The exercise>
Select every line holding the word "from" and copy it.

Data extract>
------------

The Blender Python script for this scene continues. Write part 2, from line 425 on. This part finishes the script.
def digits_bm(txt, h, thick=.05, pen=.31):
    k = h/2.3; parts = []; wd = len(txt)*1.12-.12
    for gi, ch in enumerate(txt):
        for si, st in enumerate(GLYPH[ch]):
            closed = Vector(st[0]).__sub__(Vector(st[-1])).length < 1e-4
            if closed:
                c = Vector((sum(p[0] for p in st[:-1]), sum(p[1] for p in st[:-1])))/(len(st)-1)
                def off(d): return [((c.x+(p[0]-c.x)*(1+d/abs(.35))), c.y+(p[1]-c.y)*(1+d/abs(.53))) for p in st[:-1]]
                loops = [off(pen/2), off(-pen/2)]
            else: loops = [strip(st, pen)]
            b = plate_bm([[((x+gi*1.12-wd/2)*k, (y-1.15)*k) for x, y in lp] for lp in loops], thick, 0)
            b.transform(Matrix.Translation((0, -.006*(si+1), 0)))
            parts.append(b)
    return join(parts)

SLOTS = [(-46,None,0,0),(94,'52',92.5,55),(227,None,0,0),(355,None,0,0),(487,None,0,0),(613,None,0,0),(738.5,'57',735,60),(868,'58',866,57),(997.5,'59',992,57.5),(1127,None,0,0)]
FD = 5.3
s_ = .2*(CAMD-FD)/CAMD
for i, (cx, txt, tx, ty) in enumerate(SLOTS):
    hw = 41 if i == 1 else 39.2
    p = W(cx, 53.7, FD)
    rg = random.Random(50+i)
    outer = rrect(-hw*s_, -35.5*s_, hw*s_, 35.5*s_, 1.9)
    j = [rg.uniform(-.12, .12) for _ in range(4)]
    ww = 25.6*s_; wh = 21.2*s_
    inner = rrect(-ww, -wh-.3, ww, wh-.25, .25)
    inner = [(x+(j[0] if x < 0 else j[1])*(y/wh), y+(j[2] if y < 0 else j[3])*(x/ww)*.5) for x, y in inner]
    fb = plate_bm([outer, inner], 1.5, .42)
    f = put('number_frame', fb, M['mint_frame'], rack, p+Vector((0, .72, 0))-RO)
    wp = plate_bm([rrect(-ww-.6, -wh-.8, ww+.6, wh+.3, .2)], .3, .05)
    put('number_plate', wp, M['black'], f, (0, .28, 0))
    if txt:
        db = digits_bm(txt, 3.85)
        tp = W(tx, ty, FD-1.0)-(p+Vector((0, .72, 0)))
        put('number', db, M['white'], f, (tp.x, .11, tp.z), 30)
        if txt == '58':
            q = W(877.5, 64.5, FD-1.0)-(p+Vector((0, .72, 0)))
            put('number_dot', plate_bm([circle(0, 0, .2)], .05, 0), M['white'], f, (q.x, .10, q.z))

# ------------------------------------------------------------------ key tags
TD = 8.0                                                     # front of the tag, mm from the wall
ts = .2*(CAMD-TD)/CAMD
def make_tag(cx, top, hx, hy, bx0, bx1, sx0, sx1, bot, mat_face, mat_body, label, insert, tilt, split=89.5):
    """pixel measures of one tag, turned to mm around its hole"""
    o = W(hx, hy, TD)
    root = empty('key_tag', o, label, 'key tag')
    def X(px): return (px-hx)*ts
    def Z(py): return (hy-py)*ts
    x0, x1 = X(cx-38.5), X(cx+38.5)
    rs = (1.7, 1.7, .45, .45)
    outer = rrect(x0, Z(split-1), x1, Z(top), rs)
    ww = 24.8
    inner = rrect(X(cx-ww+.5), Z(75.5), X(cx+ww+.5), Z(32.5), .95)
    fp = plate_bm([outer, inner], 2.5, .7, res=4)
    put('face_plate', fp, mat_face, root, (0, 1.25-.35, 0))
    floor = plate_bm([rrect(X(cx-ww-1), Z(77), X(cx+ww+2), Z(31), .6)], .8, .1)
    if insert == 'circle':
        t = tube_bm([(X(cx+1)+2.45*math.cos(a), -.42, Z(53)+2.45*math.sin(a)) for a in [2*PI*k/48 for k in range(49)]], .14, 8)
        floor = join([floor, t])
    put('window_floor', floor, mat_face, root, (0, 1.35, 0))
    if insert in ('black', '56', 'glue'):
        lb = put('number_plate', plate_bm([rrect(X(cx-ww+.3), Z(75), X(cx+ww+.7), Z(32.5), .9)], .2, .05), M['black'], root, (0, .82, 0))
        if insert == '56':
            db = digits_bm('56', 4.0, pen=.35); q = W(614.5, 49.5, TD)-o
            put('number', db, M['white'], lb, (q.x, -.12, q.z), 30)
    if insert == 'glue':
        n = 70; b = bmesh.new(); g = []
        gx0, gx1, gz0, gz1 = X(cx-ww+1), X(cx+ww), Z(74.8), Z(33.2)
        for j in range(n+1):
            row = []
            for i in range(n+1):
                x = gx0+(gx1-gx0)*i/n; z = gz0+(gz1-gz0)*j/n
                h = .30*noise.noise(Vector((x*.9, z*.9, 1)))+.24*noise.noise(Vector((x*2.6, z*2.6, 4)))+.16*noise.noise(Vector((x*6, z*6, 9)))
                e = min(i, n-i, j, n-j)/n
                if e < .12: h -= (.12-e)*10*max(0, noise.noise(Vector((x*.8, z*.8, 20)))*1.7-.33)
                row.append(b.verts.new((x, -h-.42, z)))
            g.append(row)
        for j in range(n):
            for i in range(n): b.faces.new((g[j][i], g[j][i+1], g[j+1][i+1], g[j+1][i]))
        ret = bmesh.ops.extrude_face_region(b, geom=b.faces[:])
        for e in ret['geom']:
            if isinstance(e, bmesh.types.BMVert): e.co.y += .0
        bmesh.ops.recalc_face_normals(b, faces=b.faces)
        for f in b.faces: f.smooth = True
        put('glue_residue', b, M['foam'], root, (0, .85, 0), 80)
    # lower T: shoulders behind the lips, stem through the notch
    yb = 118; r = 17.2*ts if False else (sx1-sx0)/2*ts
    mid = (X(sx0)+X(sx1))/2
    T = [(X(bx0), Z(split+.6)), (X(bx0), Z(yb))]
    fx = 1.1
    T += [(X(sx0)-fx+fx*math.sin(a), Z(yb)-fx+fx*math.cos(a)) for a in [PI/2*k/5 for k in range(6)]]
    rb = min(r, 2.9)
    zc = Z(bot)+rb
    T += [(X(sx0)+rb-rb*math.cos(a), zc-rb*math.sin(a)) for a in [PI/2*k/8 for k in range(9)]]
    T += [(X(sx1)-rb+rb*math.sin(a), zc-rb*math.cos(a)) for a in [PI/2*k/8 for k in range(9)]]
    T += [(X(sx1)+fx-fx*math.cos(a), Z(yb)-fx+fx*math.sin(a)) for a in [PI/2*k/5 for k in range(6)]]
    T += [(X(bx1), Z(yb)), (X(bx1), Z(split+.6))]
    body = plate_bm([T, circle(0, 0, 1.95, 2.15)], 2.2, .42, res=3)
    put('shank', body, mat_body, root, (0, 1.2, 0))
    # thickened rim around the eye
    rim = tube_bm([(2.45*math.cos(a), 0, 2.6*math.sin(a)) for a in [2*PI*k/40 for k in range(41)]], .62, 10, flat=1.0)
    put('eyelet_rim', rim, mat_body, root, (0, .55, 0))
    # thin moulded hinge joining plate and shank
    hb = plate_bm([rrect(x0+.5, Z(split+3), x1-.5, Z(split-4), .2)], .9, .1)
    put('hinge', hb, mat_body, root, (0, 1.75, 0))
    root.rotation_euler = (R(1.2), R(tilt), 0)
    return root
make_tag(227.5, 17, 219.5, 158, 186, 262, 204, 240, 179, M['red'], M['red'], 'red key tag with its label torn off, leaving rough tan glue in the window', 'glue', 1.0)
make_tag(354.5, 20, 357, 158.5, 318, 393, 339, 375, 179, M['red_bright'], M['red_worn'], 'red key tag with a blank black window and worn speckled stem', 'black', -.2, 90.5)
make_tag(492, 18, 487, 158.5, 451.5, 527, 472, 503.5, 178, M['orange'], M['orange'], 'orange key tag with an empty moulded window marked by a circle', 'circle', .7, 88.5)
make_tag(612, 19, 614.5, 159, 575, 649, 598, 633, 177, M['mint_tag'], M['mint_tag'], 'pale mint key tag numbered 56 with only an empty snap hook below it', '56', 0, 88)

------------

Complete response>
The Blender Python script for this scene continues. Write part 2, from line 425 on. This part finishes the script.
TD = 8.0                                                     # front of the tag, mm from the wall